### Work required
Only lines holding the word "Blender" should be copied from the material.

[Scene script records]
====

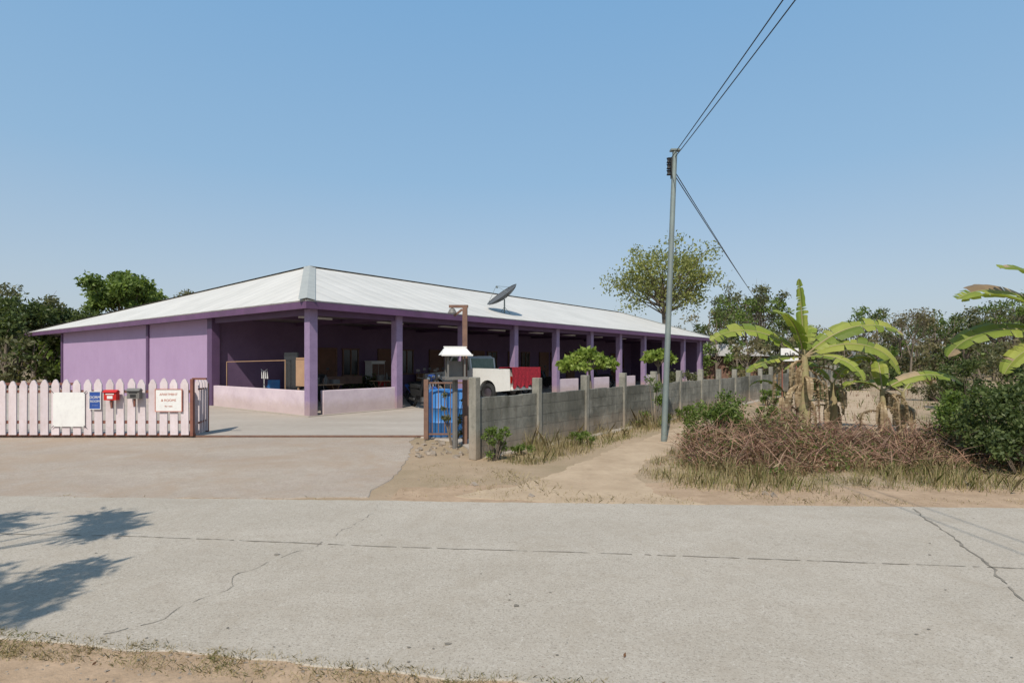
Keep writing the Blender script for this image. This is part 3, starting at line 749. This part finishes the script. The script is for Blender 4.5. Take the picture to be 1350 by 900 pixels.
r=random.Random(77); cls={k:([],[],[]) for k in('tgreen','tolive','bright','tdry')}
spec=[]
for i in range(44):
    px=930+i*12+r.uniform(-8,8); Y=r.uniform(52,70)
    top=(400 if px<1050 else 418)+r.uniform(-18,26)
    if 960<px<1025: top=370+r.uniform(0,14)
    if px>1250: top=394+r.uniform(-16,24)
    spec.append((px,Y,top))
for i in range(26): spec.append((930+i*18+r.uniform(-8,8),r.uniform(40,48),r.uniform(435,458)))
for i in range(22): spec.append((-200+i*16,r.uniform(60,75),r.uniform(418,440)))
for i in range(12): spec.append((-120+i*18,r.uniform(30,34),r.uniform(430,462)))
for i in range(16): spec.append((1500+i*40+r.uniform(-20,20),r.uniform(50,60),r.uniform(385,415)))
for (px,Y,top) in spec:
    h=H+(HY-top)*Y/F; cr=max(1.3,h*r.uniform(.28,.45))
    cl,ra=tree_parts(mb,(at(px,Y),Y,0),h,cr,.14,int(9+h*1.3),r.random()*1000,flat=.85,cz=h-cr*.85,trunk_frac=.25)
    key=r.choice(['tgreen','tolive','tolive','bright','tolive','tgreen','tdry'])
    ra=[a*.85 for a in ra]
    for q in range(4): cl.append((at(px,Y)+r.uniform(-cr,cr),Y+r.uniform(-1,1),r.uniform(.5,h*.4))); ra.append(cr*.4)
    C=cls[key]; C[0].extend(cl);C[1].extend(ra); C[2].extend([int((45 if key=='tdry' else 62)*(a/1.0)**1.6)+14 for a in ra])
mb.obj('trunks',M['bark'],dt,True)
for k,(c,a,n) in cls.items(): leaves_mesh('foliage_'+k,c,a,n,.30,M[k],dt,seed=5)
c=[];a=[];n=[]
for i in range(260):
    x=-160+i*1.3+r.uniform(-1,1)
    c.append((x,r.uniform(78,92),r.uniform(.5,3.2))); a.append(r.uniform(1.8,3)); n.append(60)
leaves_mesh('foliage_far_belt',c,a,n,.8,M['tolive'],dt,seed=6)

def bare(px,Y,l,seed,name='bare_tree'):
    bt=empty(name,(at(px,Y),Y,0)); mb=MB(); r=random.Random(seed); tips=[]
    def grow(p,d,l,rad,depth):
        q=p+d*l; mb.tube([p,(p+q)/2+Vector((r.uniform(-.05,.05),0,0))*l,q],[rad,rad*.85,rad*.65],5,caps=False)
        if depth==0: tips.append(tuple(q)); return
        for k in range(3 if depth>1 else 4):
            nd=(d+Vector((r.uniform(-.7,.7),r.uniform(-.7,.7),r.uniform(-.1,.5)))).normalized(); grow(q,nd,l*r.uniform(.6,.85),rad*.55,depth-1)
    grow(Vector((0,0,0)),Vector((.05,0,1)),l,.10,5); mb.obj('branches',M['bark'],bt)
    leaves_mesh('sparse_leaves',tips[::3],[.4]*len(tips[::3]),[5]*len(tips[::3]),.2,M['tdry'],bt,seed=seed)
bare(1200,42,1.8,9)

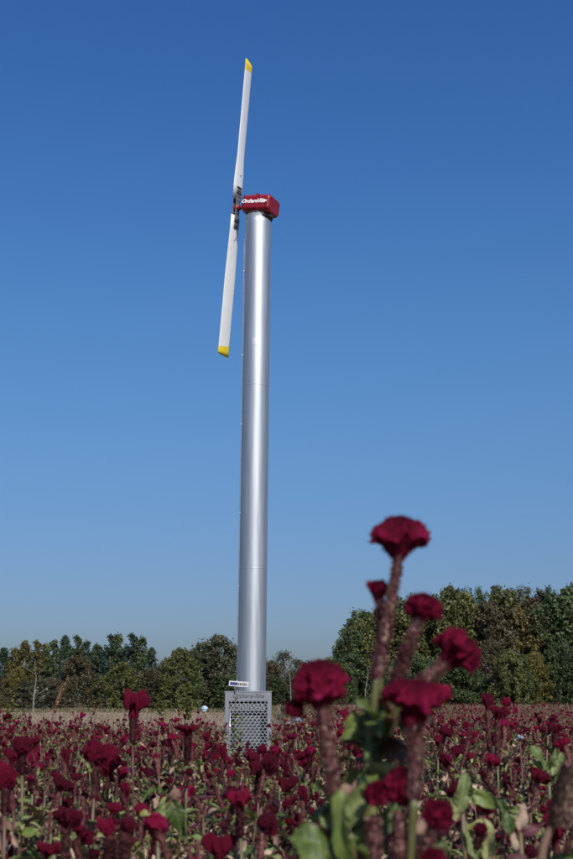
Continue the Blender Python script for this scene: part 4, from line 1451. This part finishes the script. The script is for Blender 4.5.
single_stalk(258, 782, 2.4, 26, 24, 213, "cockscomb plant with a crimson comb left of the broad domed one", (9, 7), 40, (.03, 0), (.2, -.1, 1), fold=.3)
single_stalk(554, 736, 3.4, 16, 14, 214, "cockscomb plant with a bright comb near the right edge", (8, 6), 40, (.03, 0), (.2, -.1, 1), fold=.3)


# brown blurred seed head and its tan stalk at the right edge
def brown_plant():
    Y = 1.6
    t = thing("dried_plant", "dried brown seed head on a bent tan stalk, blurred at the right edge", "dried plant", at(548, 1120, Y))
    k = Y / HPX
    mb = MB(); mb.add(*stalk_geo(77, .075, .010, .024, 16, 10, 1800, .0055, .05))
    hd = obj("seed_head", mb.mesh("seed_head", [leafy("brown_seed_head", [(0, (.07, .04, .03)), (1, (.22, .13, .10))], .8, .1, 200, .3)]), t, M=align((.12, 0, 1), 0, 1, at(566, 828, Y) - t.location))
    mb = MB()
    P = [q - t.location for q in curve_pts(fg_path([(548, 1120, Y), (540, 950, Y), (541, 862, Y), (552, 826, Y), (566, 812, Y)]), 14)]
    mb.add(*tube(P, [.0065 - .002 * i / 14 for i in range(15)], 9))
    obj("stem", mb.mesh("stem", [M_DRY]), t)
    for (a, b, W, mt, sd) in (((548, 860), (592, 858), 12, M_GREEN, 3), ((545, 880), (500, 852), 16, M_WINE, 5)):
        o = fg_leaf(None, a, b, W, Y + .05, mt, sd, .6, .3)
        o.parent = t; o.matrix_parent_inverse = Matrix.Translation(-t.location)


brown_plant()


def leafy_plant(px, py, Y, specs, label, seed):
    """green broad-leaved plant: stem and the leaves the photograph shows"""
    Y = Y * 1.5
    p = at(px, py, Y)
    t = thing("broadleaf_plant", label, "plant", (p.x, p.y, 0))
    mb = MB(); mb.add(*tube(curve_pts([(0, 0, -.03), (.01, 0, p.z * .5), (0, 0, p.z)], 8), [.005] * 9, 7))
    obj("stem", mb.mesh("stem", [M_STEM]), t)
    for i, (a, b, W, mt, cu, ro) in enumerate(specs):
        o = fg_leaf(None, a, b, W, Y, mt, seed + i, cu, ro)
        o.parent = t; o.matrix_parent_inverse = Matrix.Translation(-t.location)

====

### Full solution
Keep writing the Blender script for this image. This is part 3, starting at line 749. This part finishes the script. The script is for Blender 4.5. Take the picture to be 1350 by 900 pixels.
Continue the Blender Python script for this scene: part 4, from line 1451. This part finishes the script. The script is for Blender 4.5.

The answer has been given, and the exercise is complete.